Pedro Ferreira – O João era um atleta que sempre se destacou desde muito jovem. Tinha características ímpares: era muito evoluído tecnicamente e cognitivamente a nível da decisão. A dada altura, por uma questão física, por algum atraso maturacional, tinha mais fragilidades e acabou por ter menos tempo de jogo no FC Porto. Para nós, era óbvio que teria de ser obrigatório colocarmos pelos menos uma dúvida na cabeça dos pais: «Ok, ele não está a jogar no FC Porto, mas tem aqui a possibilidade de crescer num projeto desportivo que acreditamos que neste momento vai facilitar a evolução do João.»
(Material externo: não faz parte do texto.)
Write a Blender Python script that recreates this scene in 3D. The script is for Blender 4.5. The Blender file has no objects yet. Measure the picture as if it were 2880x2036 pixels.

«Era importante tirar pressão aos pais e dar-lhes, acima de tudo, soluções para todos os problemas que existiam na cabeça deles»

E decidiu-se avançar…

Acho que era obrigatório apresentarmos ao pai do João o nosso projeto desportivo e, depois disso, fazê-lo acreditar que aquilo era verdade e que ele iria ter espaço. Que tínhamos um meio para ajudar o João a crescer e a atingir o sonho que tinha, que era ser jogador de futebol profissional. Foi muito isso: desafiar a família a confiar no Benfica. É preciso também lembrar que o próprio Renato Paiva criou ali um ambiente muito importante, junto de uma geração de 99 com jogadores muito bons, para potenciar as qualidades do João Félix.

Certo.

E também tínhamos de pensar no todo, na família. Sabendo que o Hugo, o irmão mais novo, era o capitão dos sub-11 do FC Porto, poderia ser claramente difícil para ele continuar lá. E, se ele quisesse sair, tínhamos o projeto do CFT de Viseu como algo para ele evoluir, sabendo no ano seguinte, na passagem de sub-12 para sub-13, quando os atletas podem ir viver para o Benfica Campus, teríamos a capacidade de o absorver. Era importante tirar pressão aos pais e dar-lhes, acima de tudo, soluções para todos os problemas que existiam na cabeça deles.

João Félix (à esquerda) com o irmão Hugo, então capitão dos sub-11 do FC Porto e que acabou também por transferir-se para o Benfica

E deram ao João a garantia de que aquilo que ele estava a viver no FC Porto não sucederia no Benfica? O pouco tempo de jogo?

Ninguém iria vender algo que não iria acontecer. O Benfica também gostava de jogadores com as características do João e tinha treinadores capazes de os fazer evoluir. Na nossa equipa de 99 havia jogadores com características semelhantes. Olhando para estes casos, era fácil ele perceber que havia confiança do Benfica e que ele não deixaria de jogar por ser mais ou menos forte fisicamente. Noutras realidades, o modelo de jogador poderia ser diferente. Mas na nossa era um modelo de jogador claramente apetecível.